Transcribe the material exactly. Images do not belong in the copy.
---------- SOURCE DATA
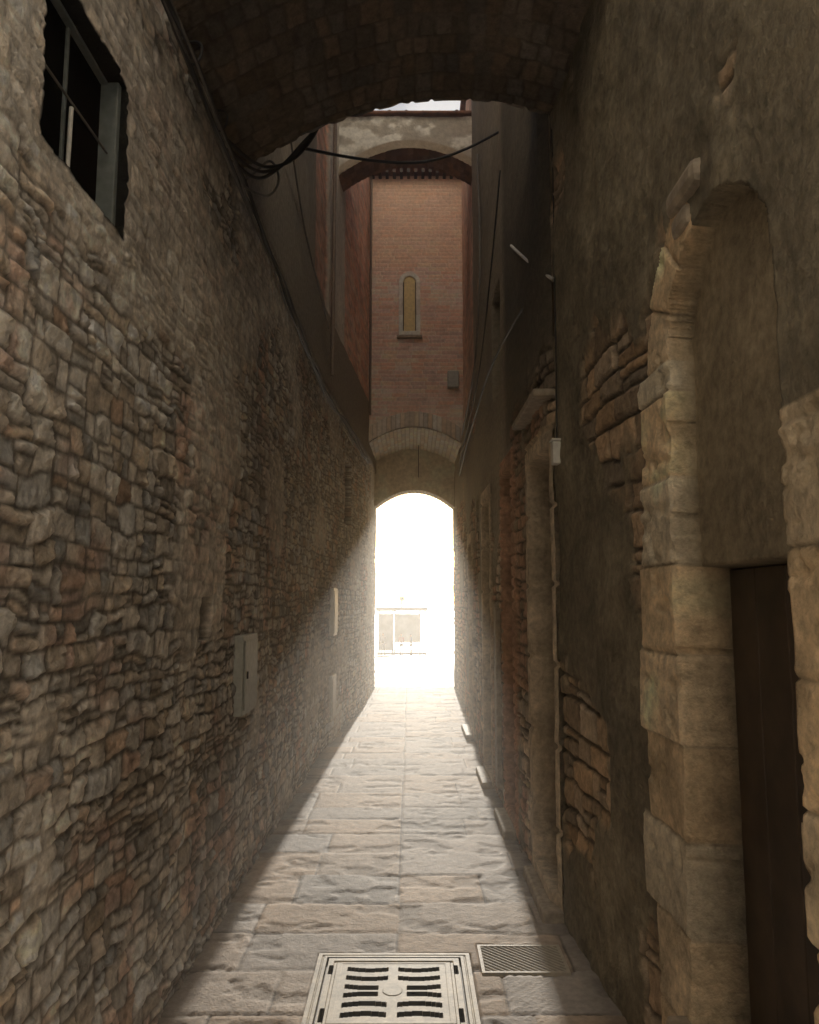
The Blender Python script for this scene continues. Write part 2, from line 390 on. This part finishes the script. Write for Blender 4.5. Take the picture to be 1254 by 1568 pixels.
e,r,_,_=rubble(X,D,433,(.1,.14),(.06,.075),.003,0)
sheet('arch_soffit',P,Nn,.01*ss(0,.01,e),tint((.3,.2,.15),r,.3),M_brick,fa)
box('coping',(-1.0,8.93,7.625),(.95,9.47,7.66),M_tile,fa,.01)
for i in range(9):
    tube('coping_tile_%d'%i,[(-.88+i*.21,8.97,7.668),(-.88+i*.21,9.5,7.67)],.018+.012*random.random(),M_tile,fa)

# ================================================================== BRICK HOUSE over the passage
bh=empty('brick_house')
RY=14.15
def AZ(x): return 4.42-.30*((x-.08)/.8)**2
def BZ(x): return 3.66-.32*((x-.09)/.74)**2
xs=np.arange(-.95,1.1,.0105);t=np.linspace(0,1,400);X,T=np.meshgrid(xs,t);Zz=AZ(X)+T*(8.75-AZ(X))
e,r,_,_=rubble(X,Zz,511,(.062,.07),(.22,.27),.004,0,rnd=.004)
h=.008*ss(0,.008,e)
col=tint((.82,.54,.45),r,.16);col=mixc(col,(.82,.74,.66),(1-ss(.0,.010,e))*.8)
st=fbm(X*1.2,Zz*.9,513,4);col=mixc(col,(.82,.68,.58),ss(.5,.75,st)*.5);col*=(.78+.5*fbm(X*5,Zz*5,515,4))[...,None]
pt=ss(6.9,7.3,Zz+.3*(st-.5));col=mixc(col,(.80,.56,.40),pt*.5)
vr=Zz-AZ(X);ring=vr<.25;tv=np.mod(X,.075);ev=np.minimum(tv,.075-tv)
idv=np.floor(X/.075).astype(np.int64);rv=[_h(idv,idv*0+k,9) for k in range(4)]
cv=tint((.76,.66,.57),rv,.25);cv=mixc(cv,(.38,.31,.25),1-ss(0,.008,ev))
h=np.where(ring,.02*ss(0,.008,ev)+.008,h);col=np.where(ring[...,None],cv,col)
def inwin(cx,zb,zt,w):
    zc=zt-w; return np.where(Zz<zc,(np.abs(X-cx)<w)&(Zz>zb),np.hypot(X-cx,Zz-zc)<w)
su=inwin(-.0,5.95,7.05,.175);gl=inwin(-.0,6.03,6.97,.105)
h=np.where(su,.025,h);col=np.where(su[...,None],np.array([.82,.76,.70])*(.8+.4*_h(np.floor(Zz/.14).astype(np.int64),idv*0,3))[...,None],col)
h=np.where(gl,.0,h);col=np.where(gl[...,None],np.array([.82,.66,.36]),col)
P=np.stack([X,X*0+12.3,Zz],-1);Nn=np.zeros_like(P);Nn[...,1]=-1
sheet('brick_facade',P,Nn,h,col,M_brick,bh)
box('window_frame_l',(-.108,12.27,6.04),(-.092,12.295,6.86),M_wood,bh)
box('window_frame_r',(.092,12.27,6.04),(.108,12.295,6.86),M_wood,bh)
box('window_sill',(-.21,12.22,5.90),(.21,12.31,5.945),M_sill,bh,.006)
d=np.arange(12.29,RY+.05,.012)
def soffit(name,fn,d,sd):
    X,D=np.meshgrid(np.arange(-.95,1.1,.012),d)
    e,r,_,_=rubble(D,X,sd,(.06,.075),(.2,.27),.006,0)
    h=.014*ss(0,.012,e)+.006*(fbm(D*9,X*9,7,3)-.5)
    col=tint((.82,.74,.64),r,.15);col=mixc(col,(.50,.43,.36),1-ss(0,.01,e))
    P=np.stack([X,D,fn(X)],-1);Nn=np.zeros_like(P);Nn[...,2]=-1
    sheet(name,P,Nn,h,col,M_brick,bh)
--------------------
→ **FULL OUTPUT**:
The Blender Python script for this scene continues. Write part 2, from line 390 on. This part finishes the script. Write for Blender 4.5. Take the picture to be 1254 by 1568 pixels.
e,r,_,_=rubble(X,D,433,(.1,.14),(.06,.075),.003,0)
sheet('arch_soffit',P,Nn,.01*ss(0,.01,e),tint((.3,.2,.15),r,.3),M_brick,fa)
box('coping',(-1.0,8.93,7.625),(.95,9.47,7.66),M_tile,fa,.01)
for i in range(9):
    tube('coping_tile_%d'%i,[(-.88+i*.21,8.97,7.668),(-.88+i*.21,9.5,7.67)],.018+.012*random.random(),M_tile,fa)

# ================================================================== BRICK HOUSE over the passage
bh=empty('brick_house')
RY=14.15
def AZ(x): return 4.42-.30*((x-.08)/.8)**2
def BZ(x): return 3.66-.32*((x-.09)/.74)**2
xs=np.arange(-.95,1.1,.0105);t=np.linspace(0,1,400);X,T=np.meshgrid(xs,t);Zz=AZ(X)+T*(8.75-AZ(X))
e,r,_,_=rubble(X,Zz,511,(.062,.07),(.22,.27),.004,0,rnd=.004)
h=.008*ss(0,.008,e)
col=tint((.82,.54,.45),r,.16);col=mixc(col,(.82,.74,.66),(1-ss(.0,.010,e))*.8)
st=fbm(X*1.2,Zz*.9,513,4);col=mixc(col,(.82,.68,.58),ss(.5,.75,st)*.5);col*=(.78+.5*fbm(X*5,Zz*5,515,4))[...,None]
pt=ss(6.9,7.3,Zz+.3*(st-.5));col=mixc(col,(.80,.56,.40),pt*.5)
vr=Zz-AZ(X);ring=vr<.25;tv=np.mod(X,.075);ev=np.minimum(tv,.075-tv)
idv=np.floor(X/.075).astype(np.int64);rv=[_h(idv,idv*0+k,9) for k in range(4)]
cv=tint((.76,.66,.57),rv,.25);cv=mixc(cv,(.38,.31,.25),1-ss(0,.008,ev))
h=np.where(ring,.02*ss(0,.008,ev)+.008,h);col=np.where(ring[...,None],cv,col)
def inwin(cx,zb,zt,w):
    zc=zt-w; return np.where(Zz<zc,(np.abs(X-cx)<w)&(Zz>zb),np.hypot(X-cx,Zz-zc)<w)
su=inwin(-.0,5.95,7.05,.175);gl=inwin(-.0,6.03,6.97,.105)
h=np.where(su,.025,h);col=np.where(su[...,None],np.array([.82,.76,.70])*(.8+.4*_h(np.floor(Zz/.14).astype(np.int64),idv*0,3))[...,None],col)
h=np.where(gl,.0,h);col=np.where(gl[...,None],np.array([.82,.66,.36]),col)
P=np.stack([X,X*0+12.3,Zz],-1);Nn=np.zeros_like(P);Nn[...,1]=-1
sheet('brick_facade',P,Nn,h,col,M_brick,bh)
box('window_frame_l',(-.108,12.27,6.04),(-.092,12.295,6.86),M_wood,bh)
box('window_frame_r',(.092,12.27,6.04),(.108,12.295,6.86),M_wood,bh)
box('window_sill',(-.21,12.22,5.90),(.21,12.31,5.945),M_sill,bh,.006)
d=np.arange(12.29,RY+.05,.012)
def soffit(name,fn,d,sd):
    X,D=np.meshgrid(np.arange(-.95,1.1,.012),d)
    e,r,_,_=rubble(D,X,sd,(.06,.075),(.2,.27),.006,0)
    h=.014*ss(0,.012,e)+.006*(fbm(D*9,X*9,7,3)-.5)
    col=tint((.82,.74,.64),r,.15);col=mixc(col,(.50,.43,.36),1-ss(0,.01,e))
    P=np.stack([X,D,fn(X)],-1);Nn=np.zeros_like(P);Nn[...,2]=-1
    sheet(name,P,Nn,h,col,M_brick,bh)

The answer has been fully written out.